What the task asks>
Write each line out exactly, leaving none out.

Data>
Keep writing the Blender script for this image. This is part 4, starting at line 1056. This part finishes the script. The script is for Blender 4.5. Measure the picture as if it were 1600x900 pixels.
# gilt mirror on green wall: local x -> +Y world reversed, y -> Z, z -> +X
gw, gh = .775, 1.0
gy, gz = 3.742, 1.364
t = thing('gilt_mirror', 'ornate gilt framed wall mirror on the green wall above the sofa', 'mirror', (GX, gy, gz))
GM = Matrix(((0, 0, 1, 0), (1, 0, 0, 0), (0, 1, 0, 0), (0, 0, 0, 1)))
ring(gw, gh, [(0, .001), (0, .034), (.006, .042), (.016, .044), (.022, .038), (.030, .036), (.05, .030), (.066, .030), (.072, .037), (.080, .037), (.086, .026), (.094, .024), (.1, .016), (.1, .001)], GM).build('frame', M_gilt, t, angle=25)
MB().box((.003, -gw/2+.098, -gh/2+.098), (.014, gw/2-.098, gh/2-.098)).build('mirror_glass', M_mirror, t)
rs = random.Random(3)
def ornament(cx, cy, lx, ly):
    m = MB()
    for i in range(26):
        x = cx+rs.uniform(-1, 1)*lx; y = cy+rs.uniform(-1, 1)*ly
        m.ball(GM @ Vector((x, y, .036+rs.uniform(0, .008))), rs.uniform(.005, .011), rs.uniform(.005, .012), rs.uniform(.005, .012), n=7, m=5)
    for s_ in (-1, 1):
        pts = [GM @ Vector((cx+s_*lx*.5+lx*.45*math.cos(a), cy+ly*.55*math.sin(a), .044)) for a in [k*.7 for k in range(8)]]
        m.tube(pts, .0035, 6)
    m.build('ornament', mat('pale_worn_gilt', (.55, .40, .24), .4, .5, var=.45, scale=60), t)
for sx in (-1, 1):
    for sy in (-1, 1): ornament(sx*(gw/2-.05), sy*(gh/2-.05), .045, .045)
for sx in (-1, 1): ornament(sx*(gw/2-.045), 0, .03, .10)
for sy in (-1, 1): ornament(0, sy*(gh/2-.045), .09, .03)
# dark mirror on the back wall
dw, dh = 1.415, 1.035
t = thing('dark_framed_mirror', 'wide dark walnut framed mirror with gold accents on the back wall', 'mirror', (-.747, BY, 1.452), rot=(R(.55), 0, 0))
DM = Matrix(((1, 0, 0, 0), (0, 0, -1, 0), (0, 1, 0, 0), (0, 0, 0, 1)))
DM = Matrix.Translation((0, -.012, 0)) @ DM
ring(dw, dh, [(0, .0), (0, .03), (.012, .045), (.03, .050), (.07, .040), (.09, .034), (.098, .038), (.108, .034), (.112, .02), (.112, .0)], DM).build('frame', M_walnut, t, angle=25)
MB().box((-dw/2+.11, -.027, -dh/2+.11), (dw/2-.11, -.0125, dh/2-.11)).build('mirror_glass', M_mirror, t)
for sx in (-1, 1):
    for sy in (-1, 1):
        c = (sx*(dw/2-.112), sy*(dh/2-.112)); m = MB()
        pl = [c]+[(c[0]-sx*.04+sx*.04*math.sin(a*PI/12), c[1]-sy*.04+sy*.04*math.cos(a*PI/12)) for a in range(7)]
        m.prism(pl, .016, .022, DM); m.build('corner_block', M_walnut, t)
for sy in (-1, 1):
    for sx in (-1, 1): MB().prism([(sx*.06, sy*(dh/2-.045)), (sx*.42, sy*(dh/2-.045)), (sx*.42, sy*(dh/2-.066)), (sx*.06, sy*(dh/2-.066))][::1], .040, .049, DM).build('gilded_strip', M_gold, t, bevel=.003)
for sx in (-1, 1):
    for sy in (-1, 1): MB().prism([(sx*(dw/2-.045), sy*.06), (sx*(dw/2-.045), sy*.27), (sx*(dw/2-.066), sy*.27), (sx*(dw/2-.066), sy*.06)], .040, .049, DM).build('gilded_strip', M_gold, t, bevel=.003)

Task answer>
Keep writing the Blender script for this image. This is part 4, starting at line 1056. This part finishes the script. The script is for Blender 4.5. Measure the picture as if it were 1600x900 pixels.
# gilt mirror on green wall: local x -> +Y world reversed, y -> Z, z -> +X
gw, gh = .775, 1.0
gy, gz = 3.742, 1.364
t = thing('gilt_mirror', 'ornate gilt framed wall mirror on the green wall above the sofa', 'mirror', (GX, gy, gz))
GM = Matrix(((0, 0, 1, 0), (1, 0, 0, 0), (0, 1, 0, 0), (0, 0, 0, 1)))
ring(gw, gh, [(0, .001), (0, .034), (.006, .042), (.016, .044), (.022, .038), (.030, .036), (.05, .030), (.066, .030), (.072, .037), (.080, .037), (.086, .026), (.094, .024), (.1, .016), (.1, .001)], GM).build('frame', M_gilt, t, angle=25)
MB().box((.003, -gw/2+.098, -gh/2+.098), (.014, gw/2-.098, gh/2-.098)).build('mirror_glass', M_mirror, t)
rs = random.Random(3)
def ornament(cx, cy, lx, ly):
    m = MB()
    for i in range(26):
        x = cx+rs.uniform(-1, 1)*lx; y = cy+rs.uniform(-1, 1)*ly
        m.ball(GM @ Vector((x, y, .036+rs.uniform(0, .008))), rs.uniform(.005, .011), rs.uniform(.005, .012), rs.uniform(.005, .012), n=7, m=5)
    for s_ in (-1, 1):
        pts = [GM @ Vector((cx+s_*lx*.5+lx*.45*math.cos(a), cy+ly*.55*math.sin(a), .044)) for a in [k*.7 for k in range(8)]]
        m.tube(pts, .0035, 6)
    m.build('ornament', mat('pale_worn_gilt', (.55, .40, .24), .4, .5, var=.45, scale=60), t)
for sx in (-1, 1):
    for sy in (-1, 1): ornament(sx*(gw/2-.05), sy*(gh/2-.05), .045, .045)
for sx in (-1, 1): ornament(sx*(gw/2-.045), 0, .03, .10)
for sy in (-1, 1): ornament(0, sy*(gh/2-.045), .09, .03)
# dark mirror on the back wall
dw, dh = 1.415, 1.035
t = thing('dark_framed_mirror', 'wide dark walnut framed mirror with gold accents on the back wall', 'mirror', (-.747, BY, 1.452), rot=(R(.55), 0, 0))
DM = Matrix(((1, 0, 0, 0), (0, 0, -1, 0), (0, 1, 0, 0), (0, 0, 0, 1)))
DM = Matrix.Translation((0, -.012, 0)) @ DM
ring(dw, dh, [(0, .0), (0, .03), (.012, .045), (.03, .050), (.07, .040), (.09, .034), (.098, .038), (.108, .034), (.112, .02), (.112, .0)], DM).build('frame', M_walnut, t, angle=25)
MB().box((-dw/2+.11, -.027, -dh/2+.11), (dw/2-.11, -.0125, dh/2-.11)).build('mirror_glass', M_mirror, t)
for sx in (-1, 1):
    for sy in (-1, 1):
        c = (sx*(dw/2-.112), sy*(dh/2-.112)); m = MB()
        pl = [c]+[(c[0]-sx*.04+sx*.04*math.sin(a*PI/12), c[1]-sy*.04+sy*.04*math.cos(a*PI/12)) for a in range(7)]
        m.prism(pl, .016, .022, DM); m.build('corner_block', M_walnut, t)
for sy in (-1, 1):
    for sx in (-1, 1): MB().prism([(sx*.06, sy*(dh/2-.045)), (sx*.42, sy*(dh/2-.045)), (sx*.42, sy*(dh/2-.066)), (sx*.06, sy*(dh/2-.066))][::1], .040, .049, DM).build('gilded_strip', M_gold, t, bevel=.003)
for sx in (-1, 1):
    for sy in (-1, 1): MB().prism([(sx*(dw/2-.045), sy*.06), (sx*(dw/2-.045), sy*.27), (sx*(dw/2-.066), sy*.27), (sx*(dw/2-.066), sy*.06)], .040, .049, DM).build('gilded_strip', M_gold, t, bevel=.003)